When Everette Taylor takes the stage at the Greater Richmond Convention Center on May 10, it will be a homecoming. The Richmond native and CEO of Kickstarter has been named keynote speaker for Virginia Commonwealth University’s spring commencement ceremony.
Taylor, 35, leads the Brooklyn-based crowd-funding platform, which supports creative proj- ects across the globe. Before joining Kickstarter in 2022, he held executive roles at companies including Skurt and Artsy. By the age of 30, he had founded four companies that reached multimillion dollar valuations.
His path to success was far from conventional. Raised in Richmond’s Broad Rock neighborhood on the city’s South Side, Taylor was brought up by a single mother and experienced periods of homelessness as a teenager. He briefly attended Virginia Tech before leaving to pursue business ventures full time.
“Richmond made me the man I am today because it kept me hungry. It kept me ambitious,”Taylor says. “I grew up on a rougher side of the city so I saw the gangs, I saw the drugs, I saw the assaults and all those things, but at the same time, I saw really hard-working people and hard-working families in the South Side.”

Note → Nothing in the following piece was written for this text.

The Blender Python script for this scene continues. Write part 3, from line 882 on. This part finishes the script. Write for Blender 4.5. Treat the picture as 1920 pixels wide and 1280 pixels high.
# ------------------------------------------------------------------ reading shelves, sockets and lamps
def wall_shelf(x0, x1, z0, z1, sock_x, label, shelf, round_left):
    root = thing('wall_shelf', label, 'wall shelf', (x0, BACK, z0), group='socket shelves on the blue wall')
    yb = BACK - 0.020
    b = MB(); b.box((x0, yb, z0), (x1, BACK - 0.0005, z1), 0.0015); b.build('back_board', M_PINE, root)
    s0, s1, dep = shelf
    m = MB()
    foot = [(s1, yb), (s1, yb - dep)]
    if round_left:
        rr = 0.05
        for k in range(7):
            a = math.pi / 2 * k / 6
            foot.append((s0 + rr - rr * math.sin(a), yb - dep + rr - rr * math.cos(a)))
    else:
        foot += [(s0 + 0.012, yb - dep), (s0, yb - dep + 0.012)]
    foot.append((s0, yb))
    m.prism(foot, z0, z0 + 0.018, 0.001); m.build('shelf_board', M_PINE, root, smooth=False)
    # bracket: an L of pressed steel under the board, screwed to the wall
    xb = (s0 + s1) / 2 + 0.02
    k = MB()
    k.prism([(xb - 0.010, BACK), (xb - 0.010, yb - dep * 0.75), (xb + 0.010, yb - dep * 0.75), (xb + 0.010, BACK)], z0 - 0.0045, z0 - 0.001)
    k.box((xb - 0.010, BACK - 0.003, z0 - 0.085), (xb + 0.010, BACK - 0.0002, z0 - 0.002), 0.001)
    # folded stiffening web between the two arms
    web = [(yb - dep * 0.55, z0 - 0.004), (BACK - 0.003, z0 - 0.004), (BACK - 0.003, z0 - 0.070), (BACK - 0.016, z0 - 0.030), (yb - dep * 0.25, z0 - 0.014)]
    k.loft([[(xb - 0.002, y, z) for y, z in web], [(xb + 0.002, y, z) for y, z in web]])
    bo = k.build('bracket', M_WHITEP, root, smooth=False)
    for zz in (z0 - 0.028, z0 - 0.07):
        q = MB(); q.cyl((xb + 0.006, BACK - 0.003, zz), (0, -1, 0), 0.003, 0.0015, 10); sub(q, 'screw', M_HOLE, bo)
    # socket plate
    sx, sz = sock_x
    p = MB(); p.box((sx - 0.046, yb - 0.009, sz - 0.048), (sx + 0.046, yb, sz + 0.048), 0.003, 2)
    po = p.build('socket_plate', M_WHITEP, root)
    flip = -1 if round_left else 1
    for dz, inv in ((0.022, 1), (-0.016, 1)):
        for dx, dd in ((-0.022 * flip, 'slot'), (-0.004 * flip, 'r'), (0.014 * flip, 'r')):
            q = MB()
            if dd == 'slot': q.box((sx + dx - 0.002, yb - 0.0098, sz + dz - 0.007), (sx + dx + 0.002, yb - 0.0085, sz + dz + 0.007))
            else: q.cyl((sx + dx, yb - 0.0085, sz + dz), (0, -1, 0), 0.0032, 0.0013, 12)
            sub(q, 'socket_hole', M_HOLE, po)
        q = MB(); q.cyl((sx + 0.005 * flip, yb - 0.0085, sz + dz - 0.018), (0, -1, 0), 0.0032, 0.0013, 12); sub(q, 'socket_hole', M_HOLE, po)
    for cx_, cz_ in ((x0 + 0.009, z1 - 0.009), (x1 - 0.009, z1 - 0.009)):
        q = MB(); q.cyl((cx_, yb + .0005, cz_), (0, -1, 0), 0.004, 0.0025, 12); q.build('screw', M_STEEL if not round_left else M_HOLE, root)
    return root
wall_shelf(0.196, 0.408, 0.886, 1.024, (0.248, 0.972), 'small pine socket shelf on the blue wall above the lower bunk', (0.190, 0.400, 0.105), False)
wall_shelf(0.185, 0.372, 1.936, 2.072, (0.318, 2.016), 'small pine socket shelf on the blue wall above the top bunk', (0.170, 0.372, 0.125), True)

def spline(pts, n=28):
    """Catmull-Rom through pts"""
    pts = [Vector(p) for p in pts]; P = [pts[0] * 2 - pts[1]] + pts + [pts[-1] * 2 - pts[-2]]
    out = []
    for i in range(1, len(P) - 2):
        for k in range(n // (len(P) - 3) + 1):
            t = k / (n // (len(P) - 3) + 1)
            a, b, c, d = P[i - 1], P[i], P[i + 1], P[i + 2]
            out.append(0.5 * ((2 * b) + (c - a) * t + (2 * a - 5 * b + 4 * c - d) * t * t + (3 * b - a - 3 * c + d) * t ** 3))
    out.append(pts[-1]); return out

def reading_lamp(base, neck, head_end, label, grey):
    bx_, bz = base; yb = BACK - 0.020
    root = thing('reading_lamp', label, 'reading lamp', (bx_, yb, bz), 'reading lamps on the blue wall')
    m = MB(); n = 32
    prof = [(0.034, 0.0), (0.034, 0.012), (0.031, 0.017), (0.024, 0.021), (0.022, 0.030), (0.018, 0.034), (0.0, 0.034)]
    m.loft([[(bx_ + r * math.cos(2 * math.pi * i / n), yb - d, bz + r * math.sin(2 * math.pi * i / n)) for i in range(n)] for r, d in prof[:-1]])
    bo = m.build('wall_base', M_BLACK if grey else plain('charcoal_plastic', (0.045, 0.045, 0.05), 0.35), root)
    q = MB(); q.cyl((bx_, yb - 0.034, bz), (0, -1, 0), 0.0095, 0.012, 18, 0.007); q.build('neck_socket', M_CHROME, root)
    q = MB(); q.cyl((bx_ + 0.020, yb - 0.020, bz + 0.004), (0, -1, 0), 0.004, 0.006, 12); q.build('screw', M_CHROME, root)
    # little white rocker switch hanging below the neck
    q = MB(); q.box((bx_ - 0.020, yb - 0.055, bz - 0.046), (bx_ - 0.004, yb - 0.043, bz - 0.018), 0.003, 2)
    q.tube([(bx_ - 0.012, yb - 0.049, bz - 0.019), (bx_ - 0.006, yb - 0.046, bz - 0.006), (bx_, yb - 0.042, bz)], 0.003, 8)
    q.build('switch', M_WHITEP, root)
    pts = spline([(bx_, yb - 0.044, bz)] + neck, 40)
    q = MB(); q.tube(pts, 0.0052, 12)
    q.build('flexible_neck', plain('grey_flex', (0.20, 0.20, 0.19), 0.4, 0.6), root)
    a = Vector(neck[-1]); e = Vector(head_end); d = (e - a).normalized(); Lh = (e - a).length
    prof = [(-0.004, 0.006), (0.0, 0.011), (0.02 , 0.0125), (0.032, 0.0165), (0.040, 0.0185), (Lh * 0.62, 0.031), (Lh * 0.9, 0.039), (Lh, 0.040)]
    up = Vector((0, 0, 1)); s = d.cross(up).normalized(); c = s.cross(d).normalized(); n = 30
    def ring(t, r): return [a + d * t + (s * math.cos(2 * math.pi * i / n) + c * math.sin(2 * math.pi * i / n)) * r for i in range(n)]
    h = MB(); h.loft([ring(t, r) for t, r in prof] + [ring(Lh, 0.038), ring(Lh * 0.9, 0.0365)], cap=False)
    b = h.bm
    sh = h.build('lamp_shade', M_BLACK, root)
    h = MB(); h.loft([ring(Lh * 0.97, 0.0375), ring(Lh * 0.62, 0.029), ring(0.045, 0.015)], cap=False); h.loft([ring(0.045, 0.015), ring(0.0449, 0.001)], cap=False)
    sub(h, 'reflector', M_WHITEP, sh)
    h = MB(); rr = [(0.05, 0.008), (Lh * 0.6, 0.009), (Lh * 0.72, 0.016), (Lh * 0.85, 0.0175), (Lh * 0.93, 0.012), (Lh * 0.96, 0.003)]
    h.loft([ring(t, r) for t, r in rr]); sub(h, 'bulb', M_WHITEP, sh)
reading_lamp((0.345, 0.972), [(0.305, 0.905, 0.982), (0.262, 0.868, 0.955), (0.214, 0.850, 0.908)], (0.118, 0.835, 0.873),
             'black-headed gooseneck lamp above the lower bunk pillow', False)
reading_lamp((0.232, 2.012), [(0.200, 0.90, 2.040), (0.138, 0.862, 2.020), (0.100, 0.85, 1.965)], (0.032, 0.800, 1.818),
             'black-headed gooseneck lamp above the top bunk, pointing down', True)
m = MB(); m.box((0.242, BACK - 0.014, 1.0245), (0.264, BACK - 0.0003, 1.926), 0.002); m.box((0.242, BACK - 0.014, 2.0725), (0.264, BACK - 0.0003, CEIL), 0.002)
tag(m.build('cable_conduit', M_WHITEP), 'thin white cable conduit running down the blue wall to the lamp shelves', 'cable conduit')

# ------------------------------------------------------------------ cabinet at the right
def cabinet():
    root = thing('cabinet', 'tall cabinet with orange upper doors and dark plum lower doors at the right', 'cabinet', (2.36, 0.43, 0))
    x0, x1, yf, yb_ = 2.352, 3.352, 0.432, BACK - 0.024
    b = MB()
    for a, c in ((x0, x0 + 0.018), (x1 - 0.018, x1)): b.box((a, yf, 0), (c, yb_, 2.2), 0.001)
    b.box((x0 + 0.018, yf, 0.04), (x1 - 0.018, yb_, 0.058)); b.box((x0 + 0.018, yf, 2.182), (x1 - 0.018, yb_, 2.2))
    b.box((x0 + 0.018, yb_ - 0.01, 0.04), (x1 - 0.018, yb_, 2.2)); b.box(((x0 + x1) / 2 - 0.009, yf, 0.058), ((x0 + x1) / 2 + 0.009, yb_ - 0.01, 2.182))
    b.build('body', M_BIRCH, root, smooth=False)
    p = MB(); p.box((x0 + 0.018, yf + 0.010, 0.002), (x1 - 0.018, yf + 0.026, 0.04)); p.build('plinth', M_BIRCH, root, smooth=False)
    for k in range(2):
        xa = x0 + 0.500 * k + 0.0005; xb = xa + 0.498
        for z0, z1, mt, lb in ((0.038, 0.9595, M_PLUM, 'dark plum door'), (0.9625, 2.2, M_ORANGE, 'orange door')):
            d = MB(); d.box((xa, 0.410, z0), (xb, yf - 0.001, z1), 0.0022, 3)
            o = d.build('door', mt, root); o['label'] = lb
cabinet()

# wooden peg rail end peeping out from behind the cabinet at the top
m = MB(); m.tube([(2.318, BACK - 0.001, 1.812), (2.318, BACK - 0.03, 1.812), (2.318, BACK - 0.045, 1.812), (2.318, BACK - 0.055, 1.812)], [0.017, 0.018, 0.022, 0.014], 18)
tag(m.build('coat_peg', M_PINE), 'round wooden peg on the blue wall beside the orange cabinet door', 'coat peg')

Since becoming CEO, Taylor has led several changes at Kickstarter, including the addition of new features such as payment installment plans. He has also focused on improving company culture and customer engagement.
Sean Leow, the company’s chief operating officer, called him “one of the most impactful leaders” he has worked with.
“Now we’re focusing on customers and making sure that we’re empathetic in everything we do,” Leow said. “There was some complacency in the past towards growing the company, and Everette really is a shot in the arm in terms of wanting to bring that energy that this thing matters to the world.”
The VCU appearance will be Taylor’s second commencement address. He previously spoke at Shaw University, where he received an honorary doctorate in recognition of his contributions to society and public welfare.
Taylor said he’s still shaping what he plans to say to VCU’s graduates, but hopes to leave them with a message of resilience.
"I want the people in the room to feel the power,” Taylor says. “To feel like no matter what the obstacles in life that will come, because they surely will come, anything that they really want to do is possible.”
Taylor will deliver the commencement address for Virginia Commonwealth University on Saturday, May 10, 2025, at 10 a.m. at the Greater Richmond Convention Center.